Saturday, October 05, 2024

HENRYs

In 1980 the "young urban professional" (YUP-py) was identified as a significant cohort, and ensuing demographic acronyms have never stopped coming.

DINKs (double income, no kids), BOBOs (bourgeois bohemians), WEIRD (Western, educated, industrialized, rich, and democratic) all have had their place in the sun. Now there are HENRYs (high earner, not rich yet). [bold added]
Fifteen years ago if you’d told April Little that she’d make $300,000 a year, she would have pictured a life free of financial stress.

“The white picket fence—I have the whole visual in my head,” says Little, 38 years old, a human-resources executive turned career coach in Rochester, N.Y. “I don’t want to sound ungrateful, but when I got to that proverbial mountaintop I realized there’s a lot of expenses. And I still don’t own a home.”

So go the plush-but-not-too-plush lives of the Americans who qualify as HENRY—high earner, not rich yet.

Little makes multiple six figures running her own business but carries $90,000 of college and grad-school debt. Child care and education for her three children would be so costly that she and her husband decided the better option was for him to leave his radio job to parent and home-school full time.

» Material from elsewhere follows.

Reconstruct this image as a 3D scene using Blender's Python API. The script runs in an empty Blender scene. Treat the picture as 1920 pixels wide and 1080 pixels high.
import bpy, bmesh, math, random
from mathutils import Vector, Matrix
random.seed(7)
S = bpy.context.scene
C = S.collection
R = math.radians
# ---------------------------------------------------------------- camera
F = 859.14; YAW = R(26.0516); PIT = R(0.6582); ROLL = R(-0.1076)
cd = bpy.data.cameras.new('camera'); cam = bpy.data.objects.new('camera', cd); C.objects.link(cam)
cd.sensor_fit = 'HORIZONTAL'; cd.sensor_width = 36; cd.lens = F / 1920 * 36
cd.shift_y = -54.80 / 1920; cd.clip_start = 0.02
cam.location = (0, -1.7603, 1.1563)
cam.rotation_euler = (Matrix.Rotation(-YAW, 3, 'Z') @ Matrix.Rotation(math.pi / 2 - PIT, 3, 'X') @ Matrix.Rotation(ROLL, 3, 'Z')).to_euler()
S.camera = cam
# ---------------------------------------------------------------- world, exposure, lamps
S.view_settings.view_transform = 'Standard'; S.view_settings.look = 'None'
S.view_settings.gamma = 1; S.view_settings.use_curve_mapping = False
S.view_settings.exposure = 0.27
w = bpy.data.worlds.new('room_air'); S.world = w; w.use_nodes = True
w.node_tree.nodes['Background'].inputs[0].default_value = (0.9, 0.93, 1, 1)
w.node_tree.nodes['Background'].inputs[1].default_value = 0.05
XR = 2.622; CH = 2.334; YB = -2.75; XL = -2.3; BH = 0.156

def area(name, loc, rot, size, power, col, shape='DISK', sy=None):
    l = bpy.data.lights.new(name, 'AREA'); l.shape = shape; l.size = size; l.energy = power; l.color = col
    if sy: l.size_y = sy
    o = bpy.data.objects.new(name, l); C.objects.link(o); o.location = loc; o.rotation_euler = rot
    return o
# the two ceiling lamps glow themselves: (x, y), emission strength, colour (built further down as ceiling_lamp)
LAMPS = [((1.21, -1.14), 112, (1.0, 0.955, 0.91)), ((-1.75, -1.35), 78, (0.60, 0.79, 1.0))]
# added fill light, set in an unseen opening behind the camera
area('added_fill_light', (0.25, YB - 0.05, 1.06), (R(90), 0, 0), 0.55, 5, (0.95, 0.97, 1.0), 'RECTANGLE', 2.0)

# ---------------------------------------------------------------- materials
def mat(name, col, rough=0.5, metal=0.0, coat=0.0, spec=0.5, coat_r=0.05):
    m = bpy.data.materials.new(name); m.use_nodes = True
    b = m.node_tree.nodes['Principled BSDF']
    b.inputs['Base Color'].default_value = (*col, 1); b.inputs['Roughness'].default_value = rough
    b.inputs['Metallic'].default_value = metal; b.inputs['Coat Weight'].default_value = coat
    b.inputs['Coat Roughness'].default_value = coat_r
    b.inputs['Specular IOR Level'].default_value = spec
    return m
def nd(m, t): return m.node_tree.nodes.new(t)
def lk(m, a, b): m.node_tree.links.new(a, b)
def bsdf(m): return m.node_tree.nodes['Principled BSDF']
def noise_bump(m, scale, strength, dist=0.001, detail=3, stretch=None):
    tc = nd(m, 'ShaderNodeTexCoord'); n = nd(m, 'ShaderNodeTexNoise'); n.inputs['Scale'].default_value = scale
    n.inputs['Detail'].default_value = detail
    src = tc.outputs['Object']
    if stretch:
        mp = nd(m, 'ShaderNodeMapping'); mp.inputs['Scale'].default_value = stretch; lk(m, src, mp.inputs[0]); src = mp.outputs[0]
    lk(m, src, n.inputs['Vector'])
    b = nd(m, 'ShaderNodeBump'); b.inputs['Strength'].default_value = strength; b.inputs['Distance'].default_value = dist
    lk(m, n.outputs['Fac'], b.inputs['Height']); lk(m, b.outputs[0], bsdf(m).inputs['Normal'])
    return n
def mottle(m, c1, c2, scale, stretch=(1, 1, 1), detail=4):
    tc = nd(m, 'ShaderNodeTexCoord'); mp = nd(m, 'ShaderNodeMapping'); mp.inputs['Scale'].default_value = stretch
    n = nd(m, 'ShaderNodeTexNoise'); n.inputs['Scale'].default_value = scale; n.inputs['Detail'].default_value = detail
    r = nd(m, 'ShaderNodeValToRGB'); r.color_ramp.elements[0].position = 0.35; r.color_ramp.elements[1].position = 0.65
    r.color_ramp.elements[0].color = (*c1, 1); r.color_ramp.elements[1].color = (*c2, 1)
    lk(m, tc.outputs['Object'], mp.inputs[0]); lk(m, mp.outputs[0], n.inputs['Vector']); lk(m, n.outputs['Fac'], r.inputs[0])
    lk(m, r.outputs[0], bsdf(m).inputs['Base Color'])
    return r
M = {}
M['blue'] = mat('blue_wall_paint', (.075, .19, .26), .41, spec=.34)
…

New census data show 14.4% of U.S. households bring in $200,000 or more a year, a near record. Yet the money doesn’t have the buying power those earners wish it did, partly due to the rising prices hammering us all and partly due to the supercharged costs of things like houses and cars. HENRYs describe feeling stuck on a hamster wheel—a nice one that other hamsters envy—but running in place nonetheless.

Oh come on, you’re thinking. You’re asking me to feel sympathy for Audi-driving, Chase Sapphire-loving, Whole Foods-shopping consultant types with kids in private school?

Well…not exactly. But what they’re feeling is a version of what a lot of Americans at every income level face—making more money but not feeling like there’s a surplus. The essence of being a HENRY is feeling a gap between what you have and what you think you need to be comfortable.

What these high earners consider essentials might be termed luxuries (or nonsense) by the rest of us, but it’s also true that it takes more money to feel rich these days. And their great fear is becoming a HENRE: high earner, not rich ever.
The outlays for housing, private schools, transportation, and health care, not to mention education indebtedness, are often underestimated by 20- or 30-year-olds who think they have made it with a $200,000+ starting salary.

Even HENRYs whose futures look bright can't relax, since the loss of their high-paying job could be disastrous.

Speaking from the experience of being a previous generation's HENRY, I had visions of being able to quit when I was 40 but didn't achieve that psychological comfort zone until I was in my mid-60's. Hard work and technical abilities, while necessary, were IMHO not as important as finding a trustworthy life time partner and keeping one's health. (Having a little luck helps, too.)